オープニングの「Ivy」からラストの「The Amber Room」まで。広がっていたのは、ソロキャリアをスタートさせ、表現者としての道を進み続け、様々な経験を重ねてもなお全く変わらないロビン・ガスリーの音の風景でした。そうなのです、本当に音が変わらない。1ミリも動かない山、あるいは海。自然界のような絶対性があります。最早ロビン・ガスリーという人間にとってこの独自のサウンドは彼の生活であり、彼の呼吸であり、彼の肉体の全てである、ということ。その事実が理解できる内容になっています。

そして、このアルバムはすんなりと私の新たな睡眠導入剤となりました。心を落ち着けるようなマインドセットの効果を私はロビンの音楽に感じてきましたが、この「Pearldiving」において、その治癒成分の純度は完全に極まっています。

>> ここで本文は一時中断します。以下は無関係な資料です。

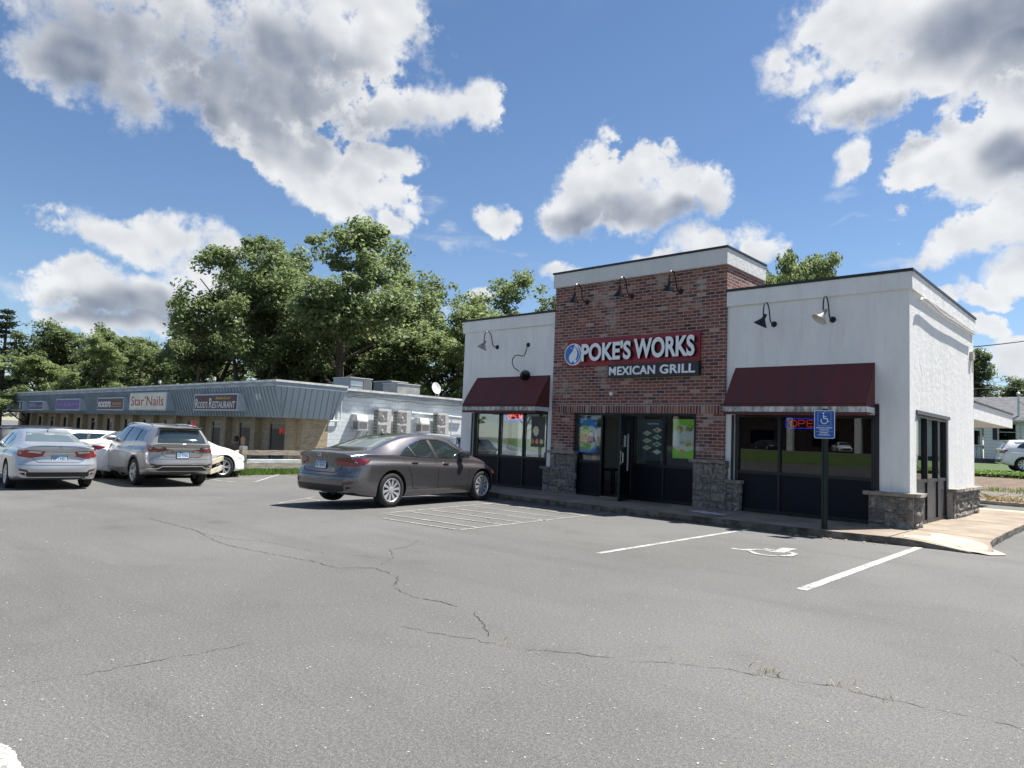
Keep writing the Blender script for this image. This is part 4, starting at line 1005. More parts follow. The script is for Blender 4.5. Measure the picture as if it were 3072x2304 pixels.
# ---- furniture inside ------------------------------------------------------------
M_WOOD = mat('dark_wood', (.05, .03, .02), .5, var=.3)
def chair(x, y, rz, label, h=.45, back=.95, nm='chair'):
    t = thing(nm, label, nm, (x, y, .12), rz, group='dining chairs inside' if nm == 'chair' else None)
    b = MB(); b.box(-.2, .2, -.2, .2, h - .03, h + .02); b.build('seat', M_WOOD, t, bevel=.01)
    for sx in (-.17, .17):
        for sy in (-.17, .17): b = MB(); b.box(sx - .018, sx + .018, sy - .018, sy + .018, 0, h - .03); b.build('leg', M_WOOD, t)
    if back:
        b = MB(); b.box(-.2, .2, .17, .2, h + .25, back)
        for sx in (-.18, .18): b.box(sx - .018, sx + .018, .17, .2, h + .02, h + .25)
        b.build('backrest', M_WOOD, t)
def table(x, y, label, grp='dining tables inside'):
    t = thing('table', label, 'table', (x, y, .12), group=grp)
    b = MB(); b.box(-.45, .45, -.35, .35, .72, .75); b.build('tabletop', M_WOOD, t, bevel=.006)
    b = MB(); b.lathe([(.24, 0), (.22, .02), (.035, .04), (.03, .72)], 16); b.build('pedestal', M_LAMP, t)
chair(-6.95, .95, 1.5, 'dark wooden stool just inside the open door', .62, None, 'stool')
table(-10.3, 1.3, 'dark dining table behind the left window under the neon sign'); table(-9.0, 2.6, 'dark dining table further back in the left room')
chair(-9.6, 1.3, -1.4, 'dark chair right of the table in the left window'); chair(-10.95, 1.4, 1.6, 'dark chair left of the table in the left window'); chair(-8.6, 1.6, 3.0, 'dark chair by the table at the back of the left room')
table(-2.3, 1.6, 'dark dining table in the right room'); chair(-2.9, 1.6, 1.6, 'dark chair beside the table in the right room')
b = MB(); b.box(-5.8, -4.2, 2.6, 3.2, .12, 1.15); b.box(-5.85, -4.15, 2.55, 3.25, 1.15, 1.19); tag(b.build('counter', mat('counter_front', (.10, .11, .13), .5)), 'grey serving counter facing the entrance', 'counter')
q = on_y(1535, 1352, .9); t = thing('potted_plant', 'leafy potted plant behind the middle pane of the left window', 'plant', (q.x, .9, .87))
b = MB(); b.lathe([(0, 0), (.07, 0), (.10, .16), (.09, .16), (0, .13)], 16); b.build('pot', M_BLK, t, smooth=True)
r2 = random.Random(3); leafy('foliage', M_WEED, lambda r: (lambda a, d, z: (d * math.cos(a), d * math.sin(a), .15 + z))(r.uniform(0, 6.28), r.uniform(0, .16), r.uniform(0, .38)), 170, 5, .012, .028, .05, .10, 1.2, t)

# ---- disabled parking sign -----------------------------------------------------
b0 = on_z(2473, 1608, 0.0); M_SBL = mat('sign_blue', (.010, .085, .34), .4); M_SWH = mat('sign_white', (.72, .75, .78), .4); M_POST = mat('green_black_post', (.012, .025, .022), .5)
t = thing('parking_sign', 'blue and white disabled parking sign on a dark green post at the kerb', 'sign', b0, R(2))
b = MB(); zt = 2.14; b.box(-.030, -.022, -.03, .0, 0, zt); b.box(.022, .030, -.03, .0, 0, zt); b.box(-.022, .022, -.004, .0, 0, zt); b.box(-.05, -.030, -.006, 0, 0, zt); b.box(.030, .05, -.006, 0, 0, zt); b.build('post', M_POST, t)
zs0, sw, sh2 = 1.635, .335, .475
def rrect(x0, x1, z0, z1, r, n=5):
    o_ = []
    for (cx, cz, a) in ((x1 - r, z0 + r, -90), (x1 - r, z1 - r, 0), (x0 + r, z1 - r, 90), (x0 + r, z0 + r, 180)):
        o_ += [(cx + r * math.cos(R(a + 90 * k / n)), cz + r * math.sin(R(a + 90 * k / n))) for k in range(n + 1)]
    return o_
b = MB(); b.prism(rrect(-sw / 2, sw / 2, zs0, zs0 + sh2, .03), lambda a, c: (a, -.036, c), lambda a, c: (a, -.032, c)); pl = b.build('sign_plate', M_SWH, t)
b = MB(); b.prism(rrect(-sw / 2 + .009, sw / 2 - .009, zs0 + .009, zs0 + sh2 - .009, .024), lambda a, c: (a, -.0370, c), lambda a, c: (a, -.0362, c)); b.build('blue_face', M_SBL, pl)
b = MB(); yb = -.0378
def bar(b, p, q, w, y):
    p = Vector(p); q = Vector(q); n = (q - p).normalized(); n = Vector((-n.y, n.x)) * w / 2; flat(b, [p + n, p - n, q - n, q + n], y)
X0 = -.0; Zc = zs0 + .33
for (p, q, w) in (((-.015, Zc + .07), (-.012, Zc + .01), .016), ((-.012, Zc + .04), (.035, Zc + .04), .011), ((-.012, Zc + .005), (.045, Zc + .005), .014), ((.045, Zc + .008), (.062, Zc - .05), .014), ((.060, Zc - .05), (.080, Zc - .043), .012)): bar(b, p, q, w, yb)
flat(b, ell(-.017, Zc + .092, .014, .014, 14), yb)
arc = ell(-.002, Zc - .03, .058, .058, 20, 150, 390); arc2 = ell(-.002, Zc - .03, .045, .045, 20, 150, 390)
for k in range(20): flat(b, [arc[k], arc[k + 1], arc2[k + 1], arc2[k]], yb)
for (p, q) in (((-.105, zs0 + .215), (.105, zs0 + .215)), ((.105, zs0 + .215), (.105, zs0 + .445)), ((.105, zs0 + .445), (-.105, zs0 + .445)), ((-.105, zs0 + .445), (-.105, zs0 + .215)), ((-.14, zs0 + .115), (.14, zs0 + .115))): bar(b, p, q, .003, yb)
b.build('wheelchair_symbol', M_SWH, pl, fixn=False)
for s, wd, zz in (('HANDICAPPED', .255, .168), ('PARKING', .155, .132), ('PERMIT', .135, .082), ('REQUIRED', .185, .045)): put(text_obj('lettering', s, wd, .024, 0, M_SWH, off=.02, parent=pl), -wd / 2, yb, zs0 + zz)
b = MB()
for zz in (zs0 + .455, zs0 + .06): b.lathe([(0, .003), (.007, .002), (.008, 0)], 10, mat=Matrix.Translation((0, -.038, zz)) @ Matrix.Rotation(R(90), 4, 'X'))
b.build('bolt', mat('brushed_steel', (.5, .5, .5), .3), t)
# ================================================================== STRIP MALL, FENCE, HOUSE
MX, MY = -25.0, 3.05
M_FASC = mat('blue_grey_metal', (.31, .37, .415), .45, metal=.25, var=.10, vscale=1.0); M_FRZ = mat('blue_grey_paint_dark', (.27, .32, .36), .6, var=.12)
M_FRZL = mat('blue_grey_paint_light', (.38, .43, .46), .6, var=.1); M_DRIP = mat('white_drip_edge', (.74, .75, .73), .6, col2=(.50, .49, .45), vscale=2.2)
TB = [(0, (.36, .28, .18)), (.4, (.48, .38, .25)), (.75, (.55, .44, .29)), (1, (.43, .34, .23))]
M_TAN = brick_mat('tan_brick', TB, (.38, .31, .22), .21, .068, .008, bump=.4)
M_BLOCK = brick_mat('painted_block', [(0, (.74, .78, .79)), (.5, (.79, .83, .84)), (1, (.76, .80, .81))], (.52, .59, .62), .41, .205, .009, bump=.7, stain=((.50, .52, .48), .7, .58, .4))
ML = thing('strip_mall', 'long low strip of shops with blue grey metal fascia and white block end wall', 'building')
FX0, FX1 = -72.2, -24.4
b = MB()
def fas(x, t): return Vector((x, 1.33 + .46 * t, 3.24 - 1.32 * t))
b.quad(fas(FX0, 0), fas(FX1 - .0, 0), fas(FX1 - .30, 1), fas(FX0 + .3, 1))
b.quad(Vector((FX1, 1.33, 3.24)), Vector((FX1, 4.85, 3.24)), Vector((FX1 - .3, 4.36, 1.92)), Vector((FX1 - .3, 1.79, 1.92)))
b.quad(Vector((FX0 + .3, 1.79, 1.92)), Vector((FX1 - .3, 1.79, 1.92)), Vector((FX1 - .3, 4.36, 1.92)), Vector((FX0 + .3, 4.36, 1.92)))
b.quad(Vector((FX1, 4.85, 3.24)), Vector((FX1 - .3, 4.36, 1.92)), Vector((-25, 4.36, 1.92)), Vector((-25, 4.85, 3.24)))
x = FX0 + .15
while x < FX1:
    a, c = fas(x, 0), fas(min(x, FX1 - .3), 1)
    for s in (0,): b.add([a + Vector((-.012, -.002, 0)), a + Vector((.012, -.002, 0)), c + Vector((.012, -.002, 0)), c + Vector((-.012, -.002, 0)), a + Vector((-.012, -.045, -.02)), a + Vector((.012, -.045, -.02)), c + Vector((.012, -.045, -.02)), c + Vector((-.012, -.045, -.02))], [(4, 5, 6, 7), (0, 4, 7, 3), (1, 2, 6, 5), (0, 1, 5, 4), (3, 7, 6, 2)])
    x += .30
y = 1.55
while y < 4.8:
    a = Vector((FX1, y, 3.24)); c = Vector((FX1 - .3, min(max(y, 1.79), 4.36), 1.92))
    b.add([a + Vector((.0, -.012, 0)), a + Vector((0, .012, 0)), c + Vector((0, .012, 0)), c + Vector((0, -.012, 0)), a + Vector((.04, -.012, 0)), a + Vector((.04, .012, 0)), c + Vector((.04, .012, 0)), c + Vector((.04, -.012, 0))], [(4, 5, 6, 7), (0, 4, 7, 3), (1, 2, 6, 5), (0, 1, 5, 4), (3, 7, 6, 2)])
    y += .30
b.build('metal_fascia', M_FASC, ML, fixn=False)
b = MB(); b.box(FX0 - .03, FX1 + .03, 1.28, 1.33, 3.24, 3.43); b.box(FX1 - .02, FX1 + .03, 1.33, 4.87, 3.24, 3.43); b.box(-25.0, -24.9, 4.87, 33, 3.16, 3.35); b.build('frieze', M_FRZ, ML)
b = MB(); x = FX0
while x < FX1 - 1.2:
    b.add([(x, 1.276, 3.25), (x + 1.55, 1.276, 3.25), (x + .78, 1.276, 3.39)], [(0, 1, 2)]); x += 1.6
y = 4.9
while y < 30:
    b.add([(-24.895, y, 3.17), (-24.895, y + 2.4, 3.17), (-24.895, y + 1.2, 3.31)], [(0, 1, 2)]); y += 2.6
b.build('chevron_trim', M_FRZL, ML, fixn=False)
b = MB(); b.box(FX0 - .05, FX1 + .06, 1.24, 1.45, 3.43, 3.52); b.box(FX1 - .15, FX1 + .06, 1.45, 4.89, 3.43, 3.52); b.box(-25.1, -24.80, 4.89, 33, 3.35, 3.45); b.build('drip_edge', M_DRIP, ML)
b = MB(); b.box(FX0, -24.55, 1.46, 4.88, 3.38, 3.42); b.box(FX0, -25.1, 4.88, 33, 3.30, 3.40); b.build('roof', MATS['roof_membrane'], ML)
PX = [-69.7, -66.5, -63.2, -60.0, -56.9, -53.7, -50.6, -47.4, -44.3, -41.1, -37.9, -34.9, -31.9, -28.9, -25.7]
b = MB(); holes = []; M_GLASSM = glass_mat('dark_shop_glass', (.25, .28, .29), .55); M_NRF = mat('neon_red_far', (.35, .03, .025), .5, emis=(1, .06, .04), estr=.18)
for i in range(len(PX) - 1): holes.append((PX[i] + 1.0, PX[i + 1] - .25, -.38 if i % 3 == 2 or i == 10 else -.1, 1.72))
b.grid_wall([FX0 + .6, -25.22], [-.55, 1.95], holes, MY, MY + .22, 'y'); b.build('front_wall', M_TAN, ML, fixn=False)
for k, px in enumerate(PX):
    b = MB(); b.box(px - .22, px + .22, 2.72, MY - .002, -.55, 1.915); b.build('brick_pier', M_TAN, ML)
for (x0, x1, z0, z1) in holes:
    f = MB(); f.box(x0, x0 + .06, MY + .02, MY + .1, z0, z1); f.box(x1 - .06, x1, MY + .02, MY + .1, z0, z1); f.box(x0 + .06, x1 - .06, MY + .02, MY + .1, z1 - .06, z1); f.box(x0 + .06, x1 - .06, MY + .02, MY + .1, z0, z0 + .08)
    if z0 < -.2: f.box(x0 + .95, x0 + 1.02, MY + .02, MY + .1, z0 + .08, z1 - .06); f.box(x0 + .06, x0 + .95, MY + .02, MY + .1, 1.38, 1.44)
    fo = f.build('shop_window_frame', mat('grey_aluminium', (.22, .24, .25), .4, metal=.5), ML)
    g = MB(); g.box(x0 + .06, x1 - .06, MY + .055, MY + .06, z0 + .08, z1 - .06); g.build('pane', M_GLASSM, fo)
b = MB(); b.grid_wall([MY, 4.36], [-.55, 1.95], [], -25.2, -25.0, 'x'); b.build('end_brickwork', M_TAN, ML, fixn=False)
b = MB(); b.grid_wall([4.362, 33], [-.55, 3.30], [], -25.21, -25.01, 'x'); b.build('block_wall', M_BLOCK, ML, fixn=False)
b = MB(); b.box(-72, -25.3, 7.2, 7.3, -.5, 3.2); b.box(-72, -25.3, 3.5, 7.0, -.46, -.42); b.build('shop_interior', mat('dark_interior', (.035, .035, .037), .9), ML)
q = MB(); q.box(-24.99, -24.95, 4.42, 4.5, 1.95, 3.15); q.tube([(-24.93, 4.95, 3.0), (-24.93, 4.95, 1.98), (-24.93, 4.85, 1.9), (-24.93, 4.4, 1.88)], .03, 8); q.build('downpipe', M_BLOCK, ML)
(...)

良薬を手にすることが出来たという暖かな気持ちで、私は「Pearldiving」のリリースを歓迎したいと思ったのです。
ロビンのアーティストとしての旅はまだ終わることは無いと思われます。しかしそれにしてもこの「Pearldiving」に広がっている風景は非常に悟り切ったものです。過剰なエモーションの発現も無く、淡々と、しかし確実に悲しみや抱擁が詰まっていて、あらゆる時を重ねれば、人はこうして緩やかに時を過ごすこともできるようになっていくのだ、と音を以て教えてくれるかのようです。
私はこれからもロビン・ガスリーの動向に注目していきます。このサウンドが無ければ、私はもう生きてはいけない。ロビン・ガスリーのサウンドこそが私にとっての安定であり、生活をしていく上での基礎なのです。